# [GIVEN INSTRUCTION]
Each line from the start of the entries through the line that contains "COL = SC.collection" should be output exactly, please.

# [RECORDS FOR THE EXERCISE]
◇ ◇ ◇ ◇ ◇

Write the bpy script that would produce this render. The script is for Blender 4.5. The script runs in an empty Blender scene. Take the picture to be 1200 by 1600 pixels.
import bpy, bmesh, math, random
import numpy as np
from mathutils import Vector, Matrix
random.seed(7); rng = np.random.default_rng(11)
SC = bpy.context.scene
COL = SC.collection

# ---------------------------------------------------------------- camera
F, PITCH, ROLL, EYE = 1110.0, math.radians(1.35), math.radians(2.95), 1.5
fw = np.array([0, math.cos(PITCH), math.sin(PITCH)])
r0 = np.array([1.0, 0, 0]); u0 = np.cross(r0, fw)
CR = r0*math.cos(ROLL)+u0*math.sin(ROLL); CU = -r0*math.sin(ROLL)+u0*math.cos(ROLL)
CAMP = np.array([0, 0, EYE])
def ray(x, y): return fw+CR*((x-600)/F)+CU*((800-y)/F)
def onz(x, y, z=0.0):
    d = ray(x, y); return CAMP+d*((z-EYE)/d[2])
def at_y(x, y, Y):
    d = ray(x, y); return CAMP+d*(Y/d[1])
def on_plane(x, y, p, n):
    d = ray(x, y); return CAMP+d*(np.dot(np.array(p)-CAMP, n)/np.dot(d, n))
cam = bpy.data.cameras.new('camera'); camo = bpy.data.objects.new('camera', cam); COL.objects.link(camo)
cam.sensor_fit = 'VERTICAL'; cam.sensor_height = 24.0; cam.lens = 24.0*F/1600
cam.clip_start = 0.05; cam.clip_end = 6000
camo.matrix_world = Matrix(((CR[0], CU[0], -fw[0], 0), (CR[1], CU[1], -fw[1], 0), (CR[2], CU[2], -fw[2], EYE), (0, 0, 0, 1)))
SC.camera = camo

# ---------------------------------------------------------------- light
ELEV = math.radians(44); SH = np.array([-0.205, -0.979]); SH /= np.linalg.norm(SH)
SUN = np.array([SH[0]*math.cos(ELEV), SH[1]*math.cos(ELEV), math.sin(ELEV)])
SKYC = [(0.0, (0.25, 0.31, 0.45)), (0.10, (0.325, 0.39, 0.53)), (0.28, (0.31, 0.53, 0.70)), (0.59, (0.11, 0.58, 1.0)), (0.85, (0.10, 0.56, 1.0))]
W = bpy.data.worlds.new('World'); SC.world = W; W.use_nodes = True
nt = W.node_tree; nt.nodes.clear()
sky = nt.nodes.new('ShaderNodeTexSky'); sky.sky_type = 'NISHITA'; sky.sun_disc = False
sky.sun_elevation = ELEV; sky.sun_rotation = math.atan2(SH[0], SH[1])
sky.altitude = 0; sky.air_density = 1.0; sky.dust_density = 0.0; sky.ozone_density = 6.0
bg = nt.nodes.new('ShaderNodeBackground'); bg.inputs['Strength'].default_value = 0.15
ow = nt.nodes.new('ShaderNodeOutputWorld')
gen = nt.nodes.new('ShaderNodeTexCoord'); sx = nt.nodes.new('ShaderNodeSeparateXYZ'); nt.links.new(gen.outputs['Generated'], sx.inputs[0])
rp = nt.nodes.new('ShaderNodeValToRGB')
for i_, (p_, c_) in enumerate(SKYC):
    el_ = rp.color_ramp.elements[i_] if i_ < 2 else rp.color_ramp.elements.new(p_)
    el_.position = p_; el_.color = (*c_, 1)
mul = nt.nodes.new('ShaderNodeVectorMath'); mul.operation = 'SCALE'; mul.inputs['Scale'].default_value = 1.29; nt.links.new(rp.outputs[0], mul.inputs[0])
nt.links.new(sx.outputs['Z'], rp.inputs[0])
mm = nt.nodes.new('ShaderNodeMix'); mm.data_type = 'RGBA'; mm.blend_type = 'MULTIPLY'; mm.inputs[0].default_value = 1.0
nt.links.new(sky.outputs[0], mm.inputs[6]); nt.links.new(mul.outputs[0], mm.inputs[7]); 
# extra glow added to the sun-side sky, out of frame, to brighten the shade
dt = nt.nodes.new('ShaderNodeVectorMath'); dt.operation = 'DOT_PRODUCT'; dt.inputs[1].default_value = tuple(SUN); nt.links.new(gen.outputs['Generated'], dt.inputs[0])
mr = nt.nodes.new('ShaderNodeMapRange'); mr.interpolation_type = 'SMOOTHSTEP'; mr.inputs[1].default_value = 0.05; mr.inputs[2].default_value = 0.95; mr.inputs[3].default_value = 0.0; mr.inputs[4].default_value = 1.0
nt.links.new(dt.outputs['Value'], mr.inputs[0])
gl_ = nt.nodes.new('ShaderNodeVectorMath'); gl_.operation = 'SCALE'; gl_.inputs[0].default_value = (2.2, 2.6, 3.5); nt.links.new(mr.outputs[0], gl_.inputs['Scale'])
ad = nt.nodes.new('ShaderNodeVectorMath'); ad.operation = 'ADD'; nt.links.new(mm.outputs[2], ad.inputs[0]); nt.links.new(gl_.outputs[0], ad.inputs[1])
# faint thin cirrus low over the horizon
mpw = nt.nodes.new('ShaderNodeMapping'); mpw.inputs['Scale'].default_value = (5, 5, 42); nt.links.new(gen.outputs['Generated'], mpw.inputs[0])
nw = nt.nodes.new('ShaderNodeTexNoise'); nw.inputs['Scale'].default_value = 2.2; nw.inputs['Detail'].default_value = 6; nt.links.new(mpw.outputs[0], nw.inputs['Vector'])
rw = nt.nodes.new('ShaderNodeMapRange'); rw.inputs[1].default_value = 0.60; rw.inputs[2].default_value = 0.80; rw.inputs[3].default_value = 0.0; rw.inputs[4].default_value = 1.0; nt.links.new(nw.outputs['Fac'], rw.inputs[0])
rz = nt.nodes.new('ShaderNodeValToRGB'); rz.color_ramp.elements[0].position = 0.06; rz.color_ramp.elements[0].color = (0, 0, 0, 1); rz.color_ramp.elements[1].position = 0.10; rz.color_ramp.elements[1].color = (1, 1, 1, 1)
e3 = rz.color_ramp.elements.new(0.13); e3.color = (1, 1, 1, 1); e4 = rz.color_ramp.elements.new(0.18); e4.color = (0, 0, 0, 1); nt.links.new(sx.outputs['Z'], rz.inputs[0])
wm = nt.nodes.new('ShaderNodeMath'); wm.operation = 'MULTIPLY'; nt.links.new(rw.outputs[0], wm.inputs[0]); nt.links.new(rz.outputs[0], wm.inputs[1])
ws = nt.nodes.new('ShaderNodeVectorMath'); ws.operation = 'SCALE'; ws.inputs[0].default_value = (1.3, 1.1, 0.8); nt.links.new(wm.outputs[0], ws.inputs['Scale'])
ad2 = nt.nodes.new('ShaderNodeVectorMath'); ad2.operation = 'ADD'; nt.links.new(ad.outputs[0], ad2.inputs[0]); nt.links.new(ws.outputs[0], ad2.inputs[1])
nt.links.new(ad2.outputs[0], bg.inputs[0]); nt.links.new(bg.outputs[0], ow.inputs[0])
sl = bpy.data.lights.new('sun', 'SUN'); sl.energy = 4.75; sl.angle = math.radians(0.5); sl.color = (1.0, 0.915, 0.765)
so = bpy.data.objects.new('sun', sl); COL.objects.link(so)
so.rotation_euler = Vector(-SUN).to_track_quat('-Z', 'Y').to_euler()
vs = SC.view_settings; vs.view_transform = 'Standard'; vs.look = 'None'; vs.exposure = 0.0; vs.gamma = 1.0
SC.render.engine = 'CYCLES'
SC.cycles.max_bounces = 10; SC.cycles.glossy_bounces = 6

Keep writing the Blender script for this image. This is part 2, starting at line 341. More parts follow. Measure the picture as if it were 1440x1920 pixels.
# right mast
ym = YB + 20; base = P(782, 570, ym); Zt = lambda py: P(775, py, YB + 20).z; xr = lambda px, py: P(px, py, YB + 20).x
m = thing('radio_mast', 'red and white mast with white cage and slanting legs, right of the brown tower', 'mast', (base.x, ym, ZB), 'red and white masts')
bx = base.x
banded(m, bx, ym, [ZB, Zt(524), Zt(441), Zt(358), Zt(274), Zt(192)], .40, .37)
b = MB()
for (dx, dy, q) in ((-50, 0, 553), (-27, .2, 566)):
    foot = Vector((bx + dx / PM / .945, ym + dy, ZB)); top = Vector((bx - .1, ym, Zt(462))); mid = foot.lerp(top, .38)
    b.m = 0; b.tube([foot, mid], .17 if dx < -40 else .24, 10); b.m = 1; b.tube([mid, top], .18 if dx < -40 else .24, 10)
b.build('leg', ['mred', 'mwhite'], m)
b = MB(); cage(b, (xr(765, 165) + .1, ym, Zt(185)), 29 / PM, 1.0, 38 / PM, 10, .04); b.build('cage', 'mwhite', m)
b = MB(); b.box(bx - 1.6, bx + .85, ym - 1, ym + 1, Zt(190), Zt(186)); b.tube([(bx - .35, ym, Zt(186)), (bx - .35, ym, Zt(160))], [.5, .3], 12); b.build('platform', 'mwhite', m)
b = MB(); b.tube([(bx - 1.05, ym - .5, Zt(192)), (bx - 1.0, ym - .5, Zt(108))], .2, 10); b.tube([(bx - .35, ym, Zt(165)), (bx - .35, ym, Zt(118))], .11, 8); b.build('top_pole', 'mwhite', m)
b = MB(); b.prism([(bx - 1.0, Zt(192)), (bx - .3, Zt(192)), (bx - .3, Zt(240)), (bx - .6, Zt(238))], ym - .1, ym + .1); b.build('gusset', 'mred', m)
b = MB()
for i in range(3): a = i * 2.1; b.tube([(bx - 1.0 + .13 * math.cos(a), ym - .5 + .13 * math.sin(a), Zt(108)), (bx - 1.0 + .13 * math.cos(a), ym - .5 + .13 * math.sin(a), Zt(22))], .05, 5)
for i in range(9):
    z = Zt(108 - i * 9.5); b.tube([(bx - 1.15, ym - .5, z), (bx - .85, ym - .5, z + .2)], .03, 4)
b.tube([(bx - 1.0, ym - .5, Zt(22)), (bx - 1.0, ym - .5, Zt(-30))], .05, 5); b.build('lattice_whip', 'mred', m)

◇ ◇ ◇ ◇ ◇

# [RESPONSE BELOW]
Write the bpy script that would produce this render. The script is for Blender 4.5. The script runs in an empty Blender scene. Take the picture to be 1200 by 1600 pixels.
import bpy, bmesh, math, random
import numpy as np
from mathutils import Vector, Matrix
random.seed(7); rng = np.random.default_rng(11)
SC = bpy.context.scene
COL = SC.collection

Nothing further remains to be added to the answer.